И не одними материальными удобствами способствует положение барышни искажению ее мысли и чувства; неестественное само в себе положение это вызывает такие [уродливые] факты, которые еще более сбивают ее с толку. Возьмем для примера хоть продолжение той же сцены Зиночки с Игрушечкою.
Выслушавши советы Арины Ивановны, барышня приступает к девочке с приказанием, чтоб та веселилась, причем Арина Ивановна покатывается со смеху.
– Веселись, Игрушечка, – приказывает барышня, – веселись и маму свою сейчас забудь. Слышишь, что я тебе приказываю? Ну, забыла свою маму?

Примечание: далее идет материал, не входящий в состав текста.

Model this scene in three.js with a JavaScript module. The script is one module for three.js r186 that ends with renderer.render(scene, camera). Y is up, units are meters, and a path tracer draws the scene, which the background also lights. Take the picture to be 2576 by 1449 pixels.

– Нет, – говорю, – не забыла!
Арина Ивановна ко мне:
– Да ты смеешь ли так отвечать барышне, а? что? Ах ты, грубиянка! Велят тебе смеяться – сейчас у меня смейся!
Смеюсь я перед ней, слезы, свои горькие глотаючи.
– Ну, вот видите, мой ангел, она и смеется, – утешает барышню Арина Ивановна. А барышня глядит на меня такими-то пытливыми глазенками.
– Игрушечка, – говорит, – как же ты и плачешь и смеешься? А я вот не стала б.
– И, голубчик, равняетесь с кем! – ей на то Арина Ивановна. – Ей что прикажут, то она и может.
– Вот, Игрушечка, ты какая! – проговорила барышня. – Вот какая!.. (стр. 128).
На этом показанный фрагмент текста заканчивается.